Women’s Final a Bevy of Firsts at Australian Open

By Jane Voigt

January 26, 2018 — Neither has won a Grand Slam. Both have had their chances. And that's the stage on which Simona Halep and Caroline Wozniacki — the top two seeds — will step Saturday as each competes for their first major plus the number one ranking.

Halep

Simona Halep, the number-one seed at the 2018 Australian Open and the top-ranked player in the world. To keep that ranking, Halep will have to win her first Grand Slam.
Photo credit Leslie Billman tennisclix.com. 

By all measures they should’ve been out of the draw. Halep saved three match points against Lauren Davis, winning 15-13 in the last set; and, she saved match points against Angelique Kerber, winning 9-7 in the third. Wozniacki was in a deeper hole against Jana Fett, down 15-40 and 1-5 in the final set in the Dane’s second-round nail-biter.

Halep’s résilience in these critical Grand Slam moments is new and a welcome change. She lead Jelena Ostapenko in the French Open final last year, but let the advantage go and lost. 

“I was in this position in French Open, so maybe I can make a better match,” Halep told the press yesterday, after ousting 2016 Champion Kerber in their semifinal. “I can make it more relaxed going on court just to fight for the balls, for the games, and not for the match. Just step by step. I don’t want to think about the result, as I did during this [French Open] tournament.” 

Halep’s ankle seemed problematic almost two weeks ago, as she sat in her hotel room. But that glitch has also passed.

“No, I didn’t believe that [I’d be here] because it was pretty bad,” she said. “I just got confidence after that match that I could continue and win it, the first round, and that’s why maybe I believed that my ankle will be fine during all the matches.”
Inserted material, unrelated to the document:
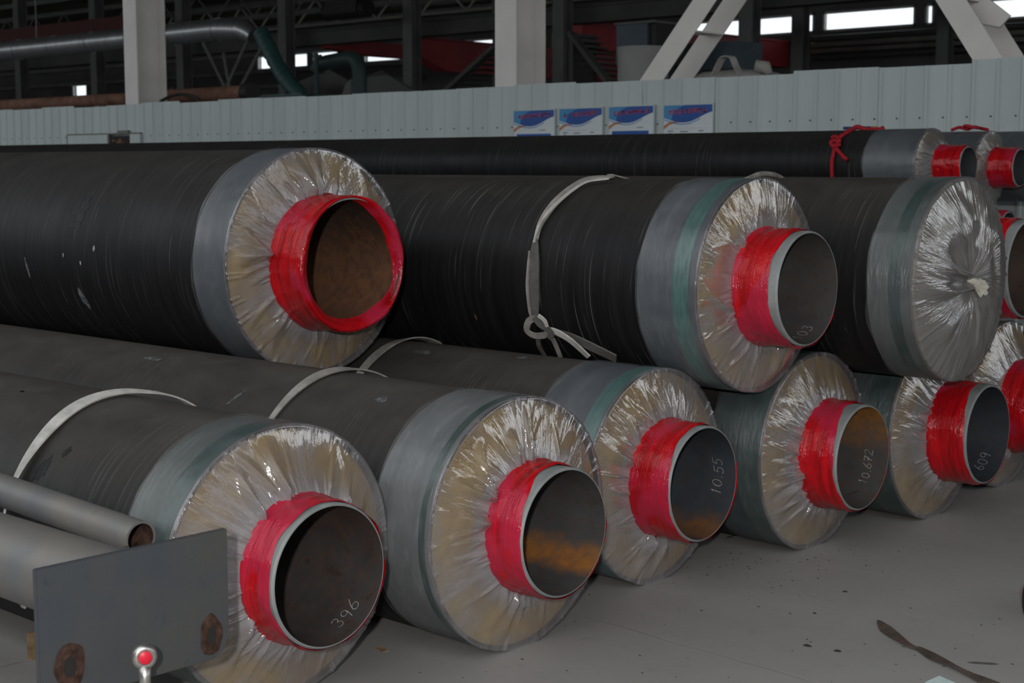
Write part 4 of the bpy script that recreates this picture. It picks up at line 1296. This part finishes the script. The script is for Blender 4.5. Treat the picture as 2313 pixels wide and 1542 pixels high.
# pale stacked sheets behind the hose
yy = 20.0
c0, c1 = at_y(625, 200, yy), at_y(790, 160, yy)
sh = empty('sheet_stack', ((c0.x + c1.x) / 2, yy, 0), 'pale dusty covered stack behind the green hose', 'stack')
hw = (c1.x - c0.x) / 2
top = at_y(700, 178, yy).z
b_ = MB()
n = 14
vs, fs = [], []
for j, (yo, q) in enumerate(((0, 0), (.02, 1), (1.0, 1.08), (2.0, .98), (2.02, 0))):
    for i in range(n + 1):
        x = -hw + 2 * hw * i / n
        z = 0 if q == 0 else top * q * (.86 + .10 * math.sin(i * .55) + .04 * math.sin(i * 1.9 + j))
        vs.append((x, yo, z))
for j in range(4):
    for i in range(n):
        fs.append((j * (n + 1) + i, j * (n + 1) + i + 1, (j + 1) * (n + 1) + i + 1, (j + 1) * (n + 1) + i))
fs.append(tuple(j * (n + 1) for j in range(4, -1, -1))); fs.append(tuple(j * (n + 1) + n for j in range(5)))
b_.add(vs, fs).build('cover', MT['fardark'], sh, smooth=True, auto=40)

# rusty pipes lying on stands right behind the partition
ry = 11.9
for k, (xa, xb, py, r) in enumerate((((-60), 292, 231, .085), (372, 556, 214, .095))):
    pm_ = (max(xa, 0) + xb) / 2
    z = at_y(pm_, py, ry).z
    a, b = at_y(xa, py, ry).x, at_y(xb, py, ry).x
    root = empty('rusty_pipe', ((a + b) / 2, ry, 0), ['rust brown pipe along the top of the partition at the far left', 'rust brown pipe with a black end over the partition, right of the left column'][k], 'pipe', 'rusty pipes behind the partition')
    h = (b - a) / 2
    MB().tube([(-h, 0, z), (h, 0, z)], r, 20).build('pipe_body', MT['rust'], root, smooth=True, auto=40)
    for xx in (-h * .7, h * .7):
        MB().box((xx - .06, -.10, 0), (xx + .06, .10, z - r * .9)).build('stand', MT['fardark'], root)
    if k: MB().tube([(h - .01, 0, z), (h + .14, 0, z)], r * 1.25, 20).build('black_end', MT['rubber'], root, smooth=True, auto=40)
hz = at_y(410, 224, 11.3)
rope('black_hose', [at_y(x, y, 11.3) for x, y in ((352, 300), (358, 240), (375, 222), (405, 213), (435, 217), (452, 232), (458, 300))], .020, MT['rubber'], 'thin black hose arching over the partition beside the left column', 'hose')

# tank, blue hopper, big bag behind the partition
ty = 13.2
c = at_y(1452, 150, ty)
tr = abs(at_y(1500, 150, ty).x - at_y(1392, 150, ty).x) * .42
tk = empty('round_tank', (c.x, ty, 0), 'pale grey round tank behind the left diagonal brace', 'tank')
tt = at_y(1440, 114, ty).z
prof = [(0, tr * .98), (tt * .97, tr), (tt, tr * 1.02), (tt + .03, tr * 1.03), (tt + .03, tr * .96), (tt - .10, tr * .92), (tt - .12, .02)]
vs, fs = [], []
seg = 40
for z, r in prof:
    for k in range(seg):
        t = 2 * math.pi * k / seg
        vs.append((r * math.cos(t), r * math.sin(t), z))
for i in range(len(prof) - 1):
    for k in range(seg):
        fs.append((i * seg + k, i * seg + (k + 1) % seg, (i + 1) * seg + (k + 1) % seg, (i + 1) * seg + k))
MB().add(vs, fs).build('shell', MT['tank'], tk, smooth=True, auto=40)
hy = 15.5
a, b = at_y(1392, 112, hy), at_y(1462, 52, hy)
hb = empty('blue_hopper', ((a.x + b.x) / 2, hy, 0), 'dark blue hopper box above the round tank', 'hopper')
w2 = (b.x - a.x) / 2
MB().box((-w2, 0, a.z - .2), (w2, .8, b.z)).build('hopper_box', MT['bluebox'], hb)
MB().box((w2, .05, a.z - .2), (w2 + .10, .75, b.z + .05)).build('hopper_side', MT['rubber'], hb)
MB().box((-w2 - .02, -.02, b.z), (w2 + .12, .82, b.z + .03)).build('hopper_rim', MT['fargirder'], hb)
for sx in (-w2 + .04, w2 - .04):
    for sy in (.05, .75):
        MB().box((sx - .03, sy - .03, 0), (sx + .03, sy + .03, a.z - .2)).build('leg', MT['fargirder'], hb)
a, b = at_y(1500, 170, 16.5), at_y(1664, 92, 16.5)
cb = empty('control_cabinet', ((a.x + b.x) / 2, 16.5, 0), 'dull blue grey cabinet behind the big bag', 'cabinet')
w2 = (b.x - a.x) / 2
MB().box((-w2, 0, 0), (w2, .6, b.z)).build('cabinet_body', MT['bluebox'], cb)
MB().box((-w2 + .04, -.012, .4), (-.01, 0, b.z - .06)).build('cabinet_door', MT['bluebox'], cb)
MB().box((.01, -.012, .4), (w2 - .04, 0, b.z - .06)).build('cabinet_door', MT['bluebox'], cb)
MB().box((w2 * .1, -.02, b.z - .42), (w2 * .95, -.012, b.z - .35)).build('cabinet_rail', MT['rubber'], cb)
by = 12.3
a, b = at_y(1535, 175, by), at_y(1735, 160, by)
bgx = (a.x + b.x) / 2
bag_ = empty('bulk_bag', (bgx, by, 0), 'pale woven bulk bag with a lifting loop showing over the partition', 'bag')
w2 = (b.x - a.x) / 2
zt = at_y(1640, 152, by).z
vs, fs = [], []
nu, nv = 28, 12
rg = random.Random(3)
for j in range(nv + 1):
    f = j / nv
    z = zt * min(1, f * 1.25) if f < .8 else zt
    sc_ = 1.0 if f < .8 else math.cos((f - .8) / .2 * math.pi / 2)
    z = zt * (.93 * min(1, f / .8)) + (zt * .07 * math.sin((max(0, f - .8)) / .2 * math.pi / 2))
    for k in range(nu):
        t = 2 * math.pi * k / nu
        c, s = math.cos(t), math.sin(t)
        q = (abs(c) ** 4 + abs(s) ** 4) ** -.25
        r = w2 * q * max(sc_, .02) * (1 + .03 * rg.uniform(-1, 1)) * (1 + .05 * math.sin(f * 9))
        vs.append((r * c, r * s * .8 + .3, z + rg.uniform(-.01, .01) * (f > .7)))
for j in range(nv):
    for k in range(nu):
        fs.append((j * nu + k, j * nu + (k + 1) % nu, (j + 1) * nu + (k + 1) % nu, (j + 1) * nu + k))
MB().add(vs, fs).build('bag_body', MT['bag'], bag_, smooth=True)
pts = polyline([at_y(x, y, by) - Vector((bgx, by, 0)) for x, y in ((1612, 172), (1622, 150), (1632, 132), (1642, 127), (1654, 130), (1662, 148), (1674, 170))], 6)
MB().ribbon(pts, [Vector((.35, 1, 0))] * len(pts), [.075] * len(pts), .012).build('lifting_loop', MT['bag'], bag_)
MB().tube([at_y(1700, 160, by) - Vector((bgx, by - .1, 0)), at_y(1704, 148, by) - Vector((bgx, by - .1, 0)), at_y(1716, 150, by) - Vector((bgx, by - .1, 0)), at_y(1726, 165, by) - Vector((bgx, by - .1, 0))], [.05, .07, .06, .03], 10).build('bag_spout', MT['bag'], bag_, smooth=True)

# hoist hanging high left of the middle column
c = at_y(785, 24, 30)
ho = empty('crane_hoist', (c.x, 30, c.z), 'black crane hoist hanging high left of centre', 'hoist')
MB().box((-.7, -.3, -.10), (.7, .3, .28)).build('hoist_body', MT['rubber'], ho)
MB().tube([(-.9, 0, .02), (.9, 0, .02)], .26, 14).build('drum', MT['rubber'], ho)
MB().box((-.08, -.08, .28), (.08, .08, 9.2 - c.z)).build('suspension', MT['fargirder'], ho)

# ------------------------------------------------------------------ small things on the floor
def crumb(b, p, r, rg):
    n = 6
    vs = []
    for k in range(n):
        t = 2 * math.pi * k / n
        q = r * rg.uniform(.6, 1.2)
        vs.append((p.x + q * math.cos(t) * 1.5, p.y + q * math.sin(t), .0008))
    vs.append((p.x, p.y, r * .6))
    b.add(vs, [(k, (k + 1) % n, n) for k in range(n)])
rg = random.Random(21)
b = MB()
for _ in range(150):
    px = rg.gauss(1760, 120) if rg.random() < .45 else rg.uniform(900, 2313)
    py = rg.gauss(1275, 22) if px < 2000 and rg.random() < .5 else rg.uniform(1190, 1542)
    p = at_z(px, py)
    crumb(b, p, rg.uniform(.0015, .0045), rg)
tag(b.build('floor_debris', MT['crumb']), 'fine dark crumbs scattered over the concrete floor', 'debris', kind='stuff')
for (x, y, r, lb) in ((1908, 1336, .008, 'dark flake on the floor under the dark teal pipe end'), (1823, 1458, .011, 'wider dark flake on the floor near the pale joint'), (1891, 1470, .010, 'rounder dark flake on the floor near the pale joint'), (1840, 1385, .007, 'small dark flake lying left of the brown strip')):
    b = MB(); crumb(b, at_z(x, y), r, rg)
    tag(b.build('dark_flake', MT['crumb']), lb, 'debris', 'dark flakes on the floor')
c = at_z(861, 1467)
b = MB(); b.add([(c.x - .03, c.y - .004, .002), (c.x + .02, c.y - .012, .002), (c.x + .03, c.y + .004, .006), (c.x - .02, c.y + .008, .007), (c.x - .03, c.y - .004, 0), (c.x + .02, c.y - .012, 0), (c.x + .03, c.y + .004, 0), (c.x - .02, c.y + .008, 0)],
              [(0, 1, 2, 3), (0, 4, 5, 1), (1, 5, 6, 2), (2, 6, 7, 3), (3, 7, 4, 0)])
tag(b.build('wood_chip', MT['timber']), 'small wood chip on the floor between the two nearest pipes', 'wood chip')
c = at_x(71, 1455, -3.05)
wb = MB().box((-.010, -.010, 0), (.010, .010, .085)).build('timber_slat', MT['timber'], loc=at_z(73, 1489))
tag(wb, 'pale timber stub on the floor at the left edge of the steel plate', 'slat')
pts = [at_z(x, y) for x, y in ((1983, 1406), (2000, 1425), (2030, 1447), (2056, 1463), (2075, 1470), (2110, 1490), (2150, 1508), (2200, 1532), (2260, 1560), (2330, 1590))]
pts = polyline([(p.x, p.y, .009) for p in pts], 5)
n = len(pts)
rb = MB().ribbon(pts, [Vector((.5, .85, .25 * math.sin(i * .35))) for i in range(n)], [.010 + .032 * min(1, i / 5) - .018 * math.exp(-((i - 20) / 4) ** 2) for i in range(n)], .0012)
tag(rb.build('plastic_strip', MT['strip']), 'brown plastic strapping strip curling on the floor at the lower right', 'strip')
c = at_z(2128, 1543)
pp = MB().add([(c.x - .04, c.y - .03, .002), (c.x + .03, c.y - .035, .004), (c.x + .045, c.y + .02, .002), (c.x - .025, c.y + .03, .010), (c.x - .04, c.y - .03, .001), (c.x + .03, c.y - .035, .001), (c.x + .045, c.y + .02, .001), (c.x - .025, c.y + .03, .001)],
              [(0, 1, 2, 3), (0, 4, 5, 1), (1, 5, 6, 2), (2, 6, 7, 3), (3, 7, 4, 0)]).build('paper_scrap', MT['paper'])
tag(pp, 'pale bluish paper scrap at the lower edge of the floor', 'paper')
# pipe end peeking in at the right edge
c = at_z(2302, 1402)
pe = empty('loose_pipe', (c.x, c.y, 0), 'dark steel pipe end with a red band at the right edge of the floor', 'pipe')
r_ = .062
ax = Vector((math.sin(YAW), math.cos(YAW), 0))
s0 = Vector((.02, .02, r_ + .001))
MB().tube([s0, s0 + ax * .9], r_, 28).build('pipe_body', MT['rubber'], pe, smooth=True, auto=40)
MB().tube([s0 + ax * .001, s0 + ax * .16], r_ + .004, 28).build('red_band', red_mat('red_band', 77), pe, smooth=True, auto=40)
Halep is a defender and thrives on rhythm, loving the fight that comes with longer rallies. But that strategy is risky and rough on her body and mind, if points don’t go her way. Therefore Kerber, a similar strategist, forced Halep to end rallies sooner. As a result, she hit 50 winners. 
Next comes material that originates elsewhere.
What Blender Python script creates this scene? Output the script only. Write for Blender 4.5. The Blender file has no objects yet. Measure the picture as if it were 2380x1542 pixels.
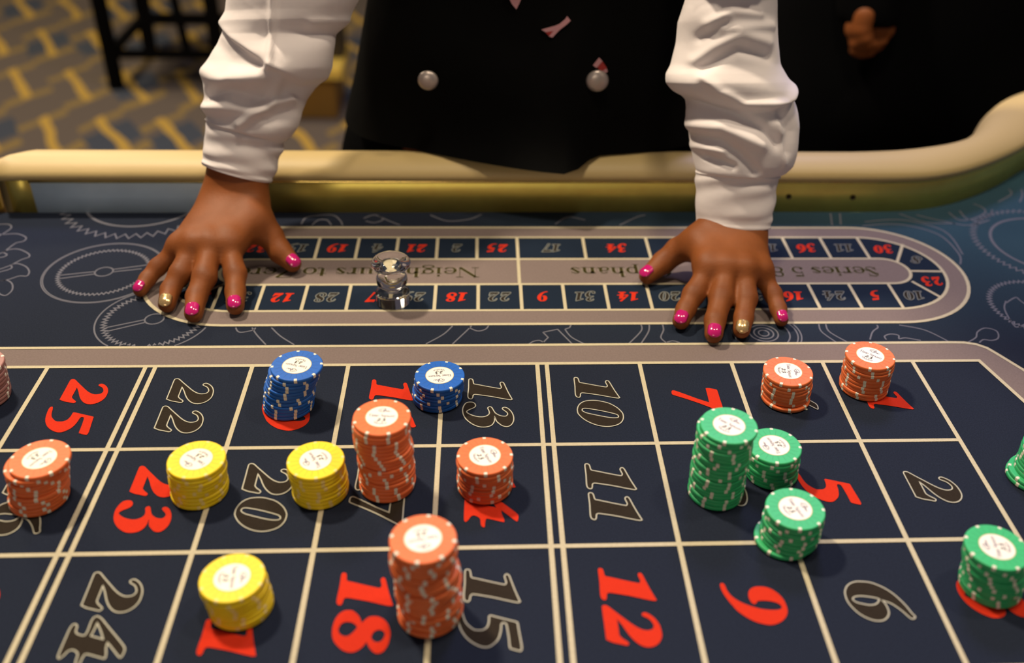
import bpy, bmesh, math, random
import numpy as np
from mathutils import Matrix, Vector
from mathutils.geometry import tessellate_polygon

random.seed(7)
SC = bpy.context.scene
COL = SC.collection
TZ = 0.78                      # height of the felt above the floor

# ------------------------------------------------------------------ camera
F_PX, PITCH, YAW, ROLL = 2329.3863, 0.58490, 0.0668, 0.0326
SHX, SHY = 68.95, -35.49
CAM = np.array([-0.35787, -0.66542, 0.48876])
FW = np.array([math.sin(YAW) * math.cos(PITCH), math.cos(YAW) * math.cos(PITCH), -math.sin(PITCH)])
_R0 = np.array([math.cos(YAW), -math.sin(YAW), 0.0])
_U0 = np.cross(_R0, FW)
RT = math.cos(ROLL) * _R0 + math.sin(ROLL) * _U0
UP = -math.sin(ROLL) * _R0 + math.cos(ROLL) * _U0


def ray(px, py):
    return FW * F_PX + RT * (px - 1190 - SHX) - UP * (py - 771 - SHY)


def at(px, py, z=0.0):
    """photo pixel -> point at height z above the felt (x, y, z)"""
    d = ray(px, py)
    return CAM + d * ((z - CAM[2]) / d[2])


def aty(px, py, y):
    d = ray(px, py)
    return CAM + d * ((y - CAM[1]) / d[1])


def depth(p):
    return float((np.asarray(p) - CAM) @ FW)


cd = bpy.data.cameras.new('camera')
cam = bpy.data.objects.new('camera', cd)
COL.objects.link(cam)
M = Matrix.Identity(4)
for i in range(3):
    M[i][0], M[i][1], M[i][2] = RT[i], UP[i], -FW[i]
    M[i][3] = CAM[i] + (TZ if i == 2 else 0)
cam.matrix_world = M
cd.sensor_width = 36.0
cd.lens = F_PX / 2380 * 36
cd.shift_x = -SHX / 2380
cd.shift_y = SHY / 2380
cd.clip_start, cd.clip_end = 0.02, 60
cd.dof.use_dof = True
cd.dof.focus_distance = 0.785
cd.dof.aperture_fstop = 3.5
SC.camera = cam

# ------------------------------------------------------------------ world, lamps, exposure
w = bpy.data.worlds.new('world')
SC.world = w
w.use_nodes = True
bg = w.node_tree.nodes['Background']
bg.inputs[0].default_value = (0.80, 0.72, 0.90, 1)
bg.inputs[1].default_value = 0.07
SC.view_settings.view_transform = 'Standard'
SC.view_settings.look = 'None'
SC.view_settings.exposure = 0.0
SC.view_settings.gamma = 1.0
SC.view_settings.use_curve_mapping = False


def lamp(name, loc, target, size, power, col):
    ld = bpy.data.lights.new(name, 'AREA')
    ld.shape = 'DISK'
    ld.size = size
    ld.energy = power
    ld.color = col
    o = bpy.data.objects.new(name, ld)
    COL.objects.link(o)
    o.location = (loc[0], loc[1], loc[2] + TZ)
    d = Vector(target) - Vector(loc)
    o.rotation_euler = d.to_track_quat('-Z', 'Y').to_euler()
    return o


WARM = (1.0, 0.845, 0.625)
lamp('ceiling_lamp', (-1.05, 0.55, 1.75), (-0.35, 0.05, 0), 0.16, 38, WARM)
lamp('ceiling_lamp', (-0.25, -0.12, 1.95), (-0.35, 0.0, 0), 0.20, 14, WARM)
lamp('ceiling_lamp', (0.55, 0.05, 1.8), (-0.2, 0.1, 0), 0.18, 9, WARM)
lamp('band_fill_light', (-0.75, -2.0, 0.72), (-0.45, 0.26, 0), 0.6, 5.5, WARM)  # added fill, low in front and unseen, to brighten the brass band
lamp('ceiling_lamp', (-2.2, 2.6, 1.75), (-1.9, 2.6, -0.78), 0.6, 45, WARM)
lamp('cool_ceiling_lamp', (0.15, 1.2, 1.5), (-0.5, 0.25, 0.15), 0.5, 20, (0.60, 0.58, 1.0))


# ------------------------------------------------------------------ materials
def mat(name, col, rough=0.6, metal=0.0, spec=0.5, noise=None, bump=None, **kw):
    m = bpy.data.materials.new(name)
    m.use_nodes = True
    nt = m.node_tree
    b = nt.nodes['Principled BSDF']
    b.inputs['Base Color'].default_value = (*col, 1)
    b.inputs['Roughness'].default_value = rough
    b.inputs['Metallic'].default_value = metal
    b.inputs['Specular IOR Level'].default_value = spec
    for k, v in kw.items():
        b.inputs[k.replace('_', ' ')].default_value = v
    if noise or bump:
        tc = nt.nodes.new('ShaderNodeTexCoord')
    if noise:                      # (scale, amount): colour grain
        n = nt.nodes.new('ShaderNodeTexNoise')
        n.inputs['Scale'].default_value = noise[0]
        n.inputs['Detail'].default_value = 4
        nt.links.new(tc.outputs['Object'], n.inputs['Vector'])
        mx = nt.nodes.new('ShaderNodeMix')
        mx.data_type = 'RGBA'
        a = noise[1]
        mx.inputs[6].default_value = (*[c * (1 - a) for c in col], 1)
        mx.inputs[7].default_value = (*[min(1, c * (1 + a)) for c in col], 1)
        nt.links.new(n.outputs['Fac'], mx.inputs[0])
        nt.links.new(mx.outputs[2], b.inputs['Base Color'])
    if bump:                       # (scale, strength, distance)
        n = nt.nodes.new('ShaderNodeTexNoise')
        n.inputs['Scale'].default_value = bump[0]
        n.inputs['Detail'].default_value = 3
        nt.links.new(tc.outputs['Object'], n.inputs['Vector'])
        bp = nt.nodes.new('ShaderNodeBump')
        bp.inputs['Strength'].default_value = bump[1]
        bp.inputs['Distance'].default_value = bump[2]
        nt.links.new(n.outputs['Fac'], bp.inputs['Height'])
        nt.links.new(bp.outputs['Normal'], b.inputs['Normal'])
    return m


def felt_mat():
    """printed baize: navy over most of the cloth, a teal cloud printed in at the dealer's right end"""
    m = mat('felt', (0.016, 0.020, 0.036), 0.95, spec=0.15)
    nt = m.node_tree
    b = nt.nodes['Principled BSDF']
    tc = nt.nodes.new('ShaderNodeTexCoord')
    n = nt.nodes.new('ShaderNodeTexNoise')
    n.inputs['Scale'].default_value = 900
    n.inputs['Detail'].default_value = 2
    nt.links.new(tc.outputs['Object'], n.inputs['Vector'])
    sx = nt.nodes.new('ShaderNodeSeparateXYZ')
    nt.links.new(tc.outputs['Object'], sx.inputs[0])

    def mth(op, *v):
        q = nt.nodes.new('ShaderNodeMath')
        q.operation = op
        for i, x in enumerate(v):
            if isinstance(x, (int, float)):
                q.inputs[i].default_value = x
            else:
                nt.links.new(x, q.inputs[i])
        return q.outputs[0]
    big = nt.nodes.new('ShaderNodeTexNoise')
    big.inputs['Scale'].default_value = 5
    nt.links.new(tc.outputs['Object'], big.inputs['Vector'])
    gx = mth('MULTIPLY_ADD', sx.outputs[0], 1.9, 0.75)
    gy = mth('MULTIPLY_ADD', sx.outputs[1], 3.2, -0.05)
    fac = mth('MULTIPLY', mth('MAXIMUM', gx, 0.0), mth('MAXIMUM', gy, 0.0))
    fac = mth('MULTIPLY', fac, mth('MULTIPLY_ADD', big.outputs['Fac'], 1.4, 0.3))
    fac = mth('MINIMUM', fac, 1.0)
    mx = nt.nodes.new('ShaderNodeMix')
    mx.data_type = 'RGBA'
    mx.inputs[6].default_value = (0.0120, 0.0165, 0.031, 1)
    mx.inputs[7].default_value = (0.030, 0.075, 0.105, 1)
    nt.links.new(fac, mx.inputs[0])
    m2 = nt.nodes.new('ShaderNodeMix')
    m2.data_type = 'RGBA'
    m2.blend_type = 'MULTIPLY'
    m2.inputs[0].default_value = 1.0
    nt.links.new(mx.outputs[2], m2.inputs[6])
    cr = nt.nodes.new('ShaderNodeMapRange')
    cr.inputs[3].default_value = 0.55
    cr.inputs[4].default_value = 1.5
    nt.links.new(n.outputs['Fac'], cr.inputs[0])
    cc = nt.nodes.new('ShaderNodeCombineColor')
    for i in range(3):
        nt.links.new(cr.outputs[0], cc.inputs[i])
    nt.links.new(cc.outputs[0], m2.inputs[7])
    nt.links.new(m2.outputs[2], b.inputs['Base Color'])
    return m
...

“I was aggressive,” Halep began. “I had this in my mind. I wanted to finish the points quicker.”

Woz

Caroline Wozniacki in 2015 at The Bank of The West hard-court tournament. Photo credit Pablo Sanfrancisco tennisclix.com. 

Wozniacki will present the same set of challenges for Halep: athletic; speedy around court; and a keen ability to change the direction of the ball — one of the most difficult proposals for any tennis player, especially on a faster hard court. Additionally, Wozniacki has beaten Halep in their last three matches.

“I don’t want to change anything,” Halep said, when asked about her approach against Wozniacki. “It’s a normal match. Similar, actually, like today. I have to work. I’m ready for it.”

This will be Halep’s and Wozniacki’s third Grand Slam final. As mentioned Halep lost to Ostapenko at the French Open in 2017. Additionally, she lost to Maria Sharapova at the same major in 2014. Wozniacki’s attempts at history were on hard courts at the U.S. Open. In 2009 she lost to Kim Clijsters; and, in 2014 she went down to Serena Williams. 

Losses in major finals have helped them. Yet the hurdle to actually close out one and win an inaugural Grand Slam looms. Wozniacki solidified her ability to finish against Fett. 

“At 5-1, 40-15, I felt like I was one foot out of the tournament. She served a great serve down the tee. It was slightly out. I was lucky,” Wozniacki said. “I was thinking, at that point, she still has to win four more balls to win this match, and don’t make it easy for her."

If Wozniacki wins the title she’ll return to number one for the first time since 2012 with the biggest of trophies in hand. When she was on top of the charts in 2010 and 2011, she was frequently criticized for being number one and not having won a slam. However, she always believes in herself. Considering that she was ranked outside the top 100 last year, Wozniacki upswing impresses.

“I always believed in myself,” she began. “I had a tough period where I had a few injuries. That was kind of hard and tough mentally. But once I got past that, I knew that if I can stay healthy and I work hard, my game is good enough.”

Saturday’s final will be measured in increments because neither woman has a clear, dominating hard asset, for example, a blistering serve like Serena Williams. Wozniacki probably has the edge mentally, although Halep has improved in that critical department. She will have to build a wall between herself and her tendency to go all negative. Wozniacki feeds off that situation. 

“You don’t give up,” Wozniacki began. “Even if it’s a board game, tennis, soccer. Whatever it is.”

The last time the top two seeds met in the final of a tournament, including Grand Slams, was at the Australian Open in 2015. That fact alone adds a heap of weight to the match. But what’s more important: Being number one in the world or winning a Grand Slam? 

For Halep the answer is crystal clear, “Bigger than number one, honestly."